Well, I had a really nice Christmas, birthday, etc... annnd now it's 2009. Time for my good 'ol recounting of the year, wheeee.
In 2008:
I finished high school +++-
I got into my dream art school ++++
I... have no idea what I'm going to do with degree from said art school --
I got all As and Bs in my first semester of said art school +
Met my epic roommates +-
I feel like I'm just not as smart as I used to be due to the lack of challenging classes ---
Got an apartment +++-
Moved out on my own ++--
Had serious depression for... almost the entire year --------
I had a downright ridiculous amount of drama with my boyfriend --------
We made it through the drama and are better than ever +++++++++
Prom 2008... was largely an extreme disappointment --+
Senior year in general was a pretty big disappointment. ---
The economy and country ASPLODED. ----
I voted! ++
Obama got elected ++
I started looking into stuff like politics and religion and began to really think for myself, as opposed to going along with my parents brainwashing +++
My metabolism slowed down so I started gaining weight ---
I started exercising +
I have fun exercising ++
I've gained some downright ridiculous paranoia and anxiety issues ----
I've grown distant from almost all of my friends ----
A lot of my friends are way different than they used to be, hence the first one ---
I feel like I've just gotten a lot colder and have a harder time getting close to people ---
Made several new friends ++
Reunited with some old ones ++
Joined Riftstream, which fills me with glee ++
I. UNF. AM. UNF. KARL. +
LM started up again... only to die again. ++--
I managed to finish two chapters of CP ++
I didn't finish CP like I said I would -
I saw TTGL, Lucky Star, Haruhi, Black Lagoon and Soul Eater. Twas good times. ++
The Dark Knight and Wall-E. That is all. +
Discovered Law of Talos and Unknown-person's ridiculously awesome characters. ++
Came up with an original character! What the hell? ++
Beat the .hack//G.U. series. Moar good times. +
Found that I actually like my family ++
Got over my fear of my boyfriend's family... I really feel like I belong at his house now +++
Played some FPS like BioShock and Portal, found I don't suck so bad at the genre and I actually enjoy playing those games +
Got my macbook ++
Spent the night with boyfriend, good times ++
Overall I'd say I'm a better person ++++
Final count: 66 +, 55 -
Wow... throughout the past year all I could seem to think about was how much my life has been sucking lately and what a terrible year this has been. To be honest, I think this was the hardest year of my life, as ridiculously melodramatic as that sounds. I think 2008 was hard for everyone, re At the beginning of last year I made a resolution to angst less, and I think I ended up angsting more than I ever have. There was the whole extreme depression thing, the suicidalness, the art block, the massive disappointment at the end of senior year, the serious anxiety and paranoia issues, the constant drama... it still kind of hurts just to think about it all, really. Yet when it comes down to it, all the little good things come together to outweigh the bad. Here at the end of it all I think I've become a stronger, better person and I'm glad for that.

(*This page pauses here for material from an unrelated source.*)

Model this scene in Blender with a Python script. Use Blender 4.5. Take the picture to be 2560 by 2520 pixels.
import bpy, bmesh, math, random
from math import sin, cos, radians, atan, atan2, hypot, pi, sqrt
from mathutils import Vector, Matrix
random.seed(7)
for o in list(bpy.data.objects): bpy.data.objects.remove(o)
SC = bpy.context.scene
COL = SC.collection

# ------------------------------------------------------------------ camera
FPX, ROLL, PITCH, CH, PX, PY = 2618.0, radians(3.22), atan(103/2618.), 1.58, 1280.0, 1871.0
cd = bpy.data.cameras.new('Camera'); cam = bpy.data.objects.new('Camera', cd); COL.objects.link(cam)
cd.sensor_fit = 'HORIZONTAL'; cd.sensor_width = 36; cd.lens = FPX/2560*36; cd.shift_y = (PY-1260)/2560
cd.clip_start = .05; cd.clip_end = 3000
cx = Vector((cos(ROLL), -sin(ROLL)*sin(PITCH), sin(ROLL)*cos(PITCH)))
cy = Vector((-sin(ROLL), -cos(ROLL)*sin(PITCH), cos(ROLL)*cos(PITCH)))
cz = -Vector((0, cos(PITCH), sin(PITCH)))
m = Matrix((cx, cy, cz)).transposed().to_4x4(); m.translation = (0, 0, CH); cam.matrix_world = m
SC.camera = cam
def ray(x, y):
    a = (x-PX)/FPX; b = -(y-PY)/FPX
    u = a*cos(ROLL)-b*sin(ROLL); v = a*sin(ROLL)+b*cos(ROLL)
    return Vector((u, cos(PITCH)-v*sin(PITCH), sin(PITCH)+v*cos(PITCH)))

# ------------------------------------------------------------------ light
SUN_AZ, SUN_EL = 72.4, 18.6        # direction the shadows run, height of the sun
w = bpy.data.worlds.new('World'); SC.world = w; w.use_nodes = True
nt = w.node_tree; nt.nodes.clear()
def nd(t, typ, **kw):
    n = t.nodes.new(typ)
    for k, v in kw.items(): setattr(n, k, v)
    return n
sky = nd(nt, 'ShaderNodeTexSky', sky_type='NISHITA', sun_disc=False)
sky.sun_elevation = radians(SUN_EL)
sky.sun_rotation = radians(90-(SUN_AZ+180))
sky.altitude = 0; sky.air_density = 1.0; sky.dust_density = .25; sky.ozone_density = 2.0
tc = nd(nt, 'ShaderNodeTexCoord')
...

Funny how these things work. Now if I could just keep myself from getting all scared that next year will be just as bad, hehe.
So yeah... here's to another year. I don't really have any resolutions, I just want to do my best to keep going and hope things will continue to be as good as they've been. All I want is to be happy, really. The way I see it, if I survived 2008, I can survive anything.
Well, here we go. To 2009, may it be better for everyone than 2008 was~!